GOAL: Return a copy of each line that holds the string "scene".

-------- RECORDED DATA --------

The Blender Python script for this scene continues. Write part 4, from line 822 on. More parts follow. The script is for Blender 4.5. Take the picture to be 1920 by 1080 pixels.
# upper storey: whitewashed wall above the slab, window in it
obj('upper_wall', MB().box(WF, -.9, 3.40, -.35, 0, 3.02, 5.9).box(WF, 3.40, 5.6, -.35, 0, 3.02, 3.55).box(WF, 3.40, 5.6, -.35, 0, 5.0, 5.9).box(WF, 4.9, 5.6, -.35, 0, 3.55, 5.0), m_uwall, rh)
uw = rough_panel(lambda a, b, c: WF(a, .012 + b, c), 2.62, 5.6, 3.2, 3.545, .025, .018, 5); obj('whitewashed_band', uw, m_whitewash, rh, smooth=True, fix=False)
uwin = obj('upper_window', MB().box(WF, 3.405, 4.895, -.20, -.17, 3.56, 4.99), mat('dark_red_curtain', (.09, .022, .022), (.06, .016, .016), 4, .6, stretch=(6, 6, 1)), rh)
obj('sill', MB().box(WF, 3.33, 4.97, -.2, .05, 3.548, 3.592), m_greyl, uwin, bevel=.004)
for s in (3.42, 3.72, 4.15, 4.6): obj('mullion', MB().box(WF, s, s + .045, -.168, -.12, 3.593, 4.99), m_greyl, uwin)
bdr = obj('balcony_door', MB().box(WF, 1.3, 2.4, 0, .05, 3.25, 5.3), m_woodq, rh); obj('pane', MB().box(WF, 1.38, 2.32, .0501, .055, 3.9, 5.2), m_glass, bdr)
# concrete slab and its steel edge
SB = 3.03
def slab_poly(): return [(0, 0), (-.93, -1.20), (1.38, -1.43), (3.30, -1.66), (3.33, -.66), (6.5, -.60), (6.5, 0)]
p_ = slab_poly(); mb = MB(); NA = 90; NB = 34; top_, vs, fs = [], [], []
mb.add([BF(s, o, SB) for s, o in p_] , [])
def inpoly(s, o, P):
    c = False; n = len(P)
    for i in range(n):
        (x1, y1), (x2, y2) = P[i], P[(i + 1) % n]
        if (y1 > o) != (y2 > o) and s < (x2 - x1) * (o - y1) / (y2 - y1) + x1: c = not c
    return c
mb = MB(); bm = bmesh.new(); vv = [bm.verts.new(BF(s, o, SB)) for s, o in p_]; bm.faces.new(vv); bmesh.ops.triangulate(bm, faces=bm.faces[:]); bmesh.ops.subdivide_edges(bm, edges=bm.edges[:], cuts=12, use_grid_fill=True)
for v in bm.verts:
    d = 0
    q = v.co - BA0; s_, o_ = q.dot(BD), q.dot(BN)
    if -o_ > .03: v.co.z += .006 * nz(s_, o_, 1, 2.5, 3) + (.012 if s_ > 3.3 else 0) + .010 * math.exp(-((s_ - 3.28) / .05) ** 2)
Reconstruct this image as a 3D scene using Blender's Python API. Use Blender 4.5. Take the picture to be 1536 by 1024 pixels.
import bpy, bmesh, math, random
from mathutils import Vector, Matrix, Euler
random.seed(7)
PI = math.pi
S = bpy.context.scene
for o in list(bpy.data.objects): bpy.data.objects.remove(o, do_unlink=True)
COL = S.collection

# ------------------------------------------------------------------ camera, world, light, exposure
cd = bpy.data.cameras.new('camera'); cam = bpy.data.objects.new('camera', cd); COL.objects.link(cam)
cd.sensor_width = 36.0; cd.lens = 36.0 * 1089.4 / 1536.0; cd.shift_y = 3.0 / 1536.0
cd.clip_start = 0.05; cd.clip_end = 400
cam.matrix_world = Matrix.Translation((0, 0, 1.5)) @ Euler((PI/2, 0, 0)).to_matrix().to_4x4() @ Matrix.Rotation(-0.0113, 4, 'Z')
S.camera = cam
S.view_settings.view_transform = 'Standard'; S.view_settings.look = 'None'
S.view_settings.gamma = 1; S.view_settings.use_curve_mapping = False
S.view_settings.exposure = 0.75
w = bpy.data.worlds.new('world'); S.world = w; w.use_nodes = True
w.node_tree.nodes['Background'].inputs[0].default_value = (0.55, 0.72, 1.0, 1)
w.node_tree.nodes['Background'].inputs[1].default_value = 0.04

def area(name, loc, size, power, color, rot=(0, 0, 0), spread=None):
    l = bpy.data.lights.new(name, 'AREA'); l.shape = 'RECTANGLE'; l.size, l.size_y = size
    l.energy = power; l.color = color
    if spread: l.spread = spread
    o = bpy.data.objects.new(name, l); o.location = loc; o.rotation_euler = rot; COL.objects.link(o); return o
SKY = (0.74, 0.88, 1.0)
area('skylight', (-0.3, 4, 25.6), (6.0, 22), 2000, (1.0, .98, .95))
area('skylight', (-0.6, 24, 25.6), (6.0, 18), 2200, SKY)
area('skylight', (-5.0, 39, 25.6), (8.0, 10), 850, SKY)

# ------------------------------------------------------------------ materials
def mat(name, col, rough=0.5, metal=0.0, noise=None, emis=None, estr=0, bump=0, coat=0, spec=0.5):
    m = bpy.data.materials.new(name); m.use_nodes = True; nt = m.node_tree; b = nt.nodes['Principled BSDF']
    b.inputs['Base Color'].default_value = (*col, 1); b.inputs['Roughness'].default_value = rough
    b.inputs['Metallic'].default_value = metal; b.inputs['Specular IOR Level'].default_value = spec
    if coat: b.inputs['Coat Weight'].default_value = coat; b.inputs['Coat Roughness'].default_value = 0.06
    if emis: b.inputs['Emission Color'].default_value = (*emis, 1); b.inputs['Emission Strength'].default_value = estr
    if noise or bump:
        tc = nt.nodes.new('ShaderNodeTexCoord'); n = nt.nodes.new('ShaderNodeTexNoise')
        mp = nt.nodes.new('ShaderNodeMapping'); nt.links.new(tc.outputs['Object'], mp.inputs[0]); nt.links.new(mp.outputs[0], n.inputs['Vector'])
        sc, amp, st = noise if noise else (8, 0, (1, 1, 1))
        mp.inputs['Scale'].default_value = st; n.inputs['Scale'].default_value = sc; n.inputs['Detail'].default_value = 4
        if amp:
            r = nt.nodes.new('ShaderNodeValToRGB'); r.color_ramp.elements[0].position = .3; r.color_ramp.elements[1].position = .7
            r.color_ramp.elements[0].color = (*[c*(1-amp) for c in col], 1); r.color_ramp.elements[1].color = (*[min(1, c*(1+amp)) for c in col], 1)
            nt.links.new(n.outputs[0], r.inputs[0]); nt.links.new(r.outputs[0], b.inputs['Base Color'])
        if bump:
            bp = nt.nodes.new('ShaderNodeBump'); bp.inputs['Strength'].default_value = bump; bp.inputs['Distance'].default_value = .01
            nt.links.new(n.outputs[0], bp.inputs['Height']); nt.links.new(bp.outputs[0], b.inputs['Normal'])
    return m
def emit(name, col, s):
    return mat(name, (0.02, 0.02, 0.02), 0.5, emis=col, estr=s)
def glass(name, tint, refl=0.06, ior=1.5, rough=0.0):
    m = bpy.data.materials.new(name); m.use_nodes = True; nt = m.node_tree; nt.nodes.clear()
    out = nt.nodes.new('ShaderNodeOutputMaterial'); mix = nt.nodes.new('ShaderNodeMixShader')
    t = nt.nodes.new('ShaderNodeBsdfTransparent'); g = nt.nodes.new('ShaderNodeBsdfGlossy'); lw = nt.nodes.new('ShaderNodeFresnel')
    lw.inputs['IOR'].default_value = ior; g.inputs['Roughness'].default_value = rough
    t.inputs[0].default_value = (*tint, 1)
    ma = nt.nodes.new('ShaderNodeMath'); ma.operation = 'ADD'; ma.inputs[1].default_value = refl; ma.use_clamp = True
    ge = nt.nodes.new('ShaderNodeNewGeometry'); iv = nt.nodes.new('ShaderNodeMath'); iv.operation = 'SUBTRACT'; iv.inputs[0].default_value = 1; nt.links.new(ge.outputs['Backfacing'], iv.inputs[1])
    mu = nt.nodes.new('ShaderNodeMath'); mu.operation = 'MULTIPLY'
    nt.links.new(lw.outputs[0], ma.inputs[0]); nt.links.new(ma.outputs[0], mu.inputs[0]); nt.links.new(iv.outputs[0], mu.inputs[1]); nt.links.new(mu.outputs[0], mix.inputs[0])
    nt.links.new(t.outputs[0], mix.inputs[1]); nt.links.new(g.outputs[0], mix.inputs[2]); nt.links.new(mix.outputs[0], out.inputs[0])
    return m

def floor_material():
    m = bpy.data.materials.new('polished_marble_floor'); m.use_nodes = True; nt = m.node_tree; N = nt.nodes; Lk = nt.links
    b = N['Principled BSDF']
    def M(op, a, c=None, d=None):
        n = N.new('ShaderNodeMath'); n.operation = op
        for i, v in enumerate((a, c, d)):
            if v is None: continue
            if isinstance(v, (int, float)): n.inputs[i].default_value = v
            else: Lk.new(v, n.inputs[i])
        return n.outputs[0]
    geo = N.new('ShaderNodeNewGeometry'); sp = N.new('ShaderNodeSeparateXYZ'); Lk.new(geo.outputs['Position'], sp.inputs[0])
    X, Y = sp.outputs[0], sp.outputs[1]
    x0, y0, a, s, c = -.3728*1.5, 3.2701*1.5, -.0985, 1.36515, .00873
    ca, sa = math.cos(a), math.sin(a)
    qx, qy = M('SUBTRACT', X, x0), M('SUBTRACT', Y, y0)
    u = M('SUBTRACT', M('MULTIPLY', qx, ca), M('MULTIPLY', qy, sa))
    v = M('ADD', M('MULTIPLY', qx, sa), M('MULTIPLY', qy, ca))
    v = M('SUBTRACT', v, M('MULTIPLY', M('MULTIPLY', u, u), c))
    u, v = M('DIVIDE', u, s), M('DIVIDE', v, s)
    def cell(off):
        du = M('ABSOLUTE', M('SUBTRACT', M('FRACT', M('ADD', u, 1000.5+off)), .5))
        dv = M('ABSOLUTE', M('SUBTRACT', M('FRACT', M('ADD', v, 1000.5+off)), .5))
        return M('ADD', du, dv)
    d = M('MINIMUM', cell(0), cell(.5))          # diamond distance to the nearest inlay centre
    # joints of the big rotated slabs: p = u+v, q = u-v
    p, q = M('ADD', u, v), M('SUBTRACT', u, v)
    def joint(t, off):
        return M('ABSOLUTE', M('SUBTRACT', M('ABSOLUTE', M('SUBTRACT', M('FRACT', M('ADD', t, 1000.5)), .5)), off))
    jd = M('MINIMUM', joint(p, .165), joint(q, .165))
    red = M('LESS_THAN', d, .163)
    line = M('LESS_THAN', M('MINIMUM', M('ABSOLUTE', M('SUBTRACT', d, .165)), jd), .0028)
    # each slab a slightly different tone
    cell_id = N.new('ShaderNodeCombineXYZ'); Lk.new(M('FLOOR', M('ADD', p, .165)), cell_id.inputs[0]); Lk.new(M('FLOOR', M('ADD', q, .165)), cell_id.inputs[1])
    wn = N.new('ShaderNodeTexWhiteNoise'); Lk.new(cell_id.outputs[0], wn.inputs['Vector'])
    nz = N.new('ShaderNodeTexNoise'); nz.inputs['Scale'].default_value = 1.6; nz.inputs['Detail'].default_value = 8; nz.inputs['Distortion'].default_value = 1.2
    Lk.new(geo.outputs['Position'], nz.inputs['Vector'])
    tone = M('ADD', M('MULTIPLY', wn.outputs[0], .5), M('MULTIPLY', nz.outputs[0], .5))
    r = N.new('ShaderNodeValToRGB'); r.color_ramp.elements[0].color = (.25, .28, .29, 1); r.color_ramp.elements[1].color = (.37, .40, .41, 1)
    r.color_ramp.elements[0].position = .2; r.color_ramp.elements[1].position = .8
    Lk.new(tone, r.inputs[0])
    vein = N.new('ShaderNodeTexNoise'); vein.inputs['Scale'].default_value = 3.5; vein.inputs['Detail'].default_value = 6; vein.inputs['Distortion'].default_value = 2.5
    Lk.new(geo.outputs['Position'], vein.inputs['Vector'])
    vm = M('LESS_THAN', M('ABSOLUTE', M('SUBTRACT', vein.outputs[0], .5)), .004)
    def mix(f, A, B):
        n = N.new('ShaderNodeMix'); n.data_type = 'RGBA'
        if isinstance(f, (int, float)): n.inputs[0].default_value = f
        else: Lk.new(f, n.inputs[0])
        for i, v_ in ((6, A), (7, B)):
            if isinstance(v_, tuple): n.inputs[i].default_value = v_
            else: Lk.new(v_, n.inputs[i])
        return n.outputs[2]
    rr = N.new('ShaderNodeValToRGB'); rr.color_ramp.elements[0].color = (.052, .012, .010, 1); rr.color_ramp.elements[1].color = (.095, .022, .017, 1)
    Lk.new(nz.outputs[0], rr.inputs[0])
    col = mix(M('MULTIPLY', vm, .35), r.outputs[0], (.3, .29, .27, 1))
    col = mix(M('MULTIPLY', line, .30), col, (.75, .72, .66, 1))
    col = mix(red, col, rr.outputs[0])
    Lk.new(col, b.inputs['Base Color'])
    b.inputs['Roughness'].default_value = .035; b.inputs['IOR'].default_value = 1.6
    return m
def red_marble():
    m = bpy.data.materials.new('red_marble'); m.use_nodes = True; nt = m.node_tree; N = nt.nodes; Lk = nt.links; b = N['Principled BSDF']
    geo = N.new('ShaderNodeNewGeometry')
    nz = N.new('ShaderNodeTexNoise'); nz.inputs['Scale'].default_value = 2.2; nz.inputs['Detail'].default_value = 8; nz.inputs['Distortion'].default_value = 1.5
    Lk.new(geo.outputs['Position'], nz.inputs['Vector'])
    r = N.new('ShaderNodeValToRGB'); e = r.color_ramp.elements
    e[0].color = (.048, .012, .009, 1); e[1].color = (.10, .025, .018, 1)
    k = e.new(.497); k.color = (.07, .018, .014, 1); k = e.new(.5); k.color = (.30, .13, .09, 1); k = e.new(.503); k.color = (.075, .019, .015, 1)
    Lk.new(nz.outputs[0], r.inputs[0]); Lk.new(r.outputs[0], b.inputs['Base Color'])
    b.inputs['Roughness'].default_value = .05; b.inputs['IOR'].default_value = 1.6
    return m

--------

EXERCISE RESULT:
The Blender Python script for this scene continues. Write part 4, from line 822 on. More parts follow. The script is for Blender 4.5. Take the picture to be 1920 by 1080 pixels.
Reconstruct this image as a 3D scene using Blender's Python API. Use Blender 4.5. Take the picture to be 1536 by 1024 pixels.
S = bpy.context.scene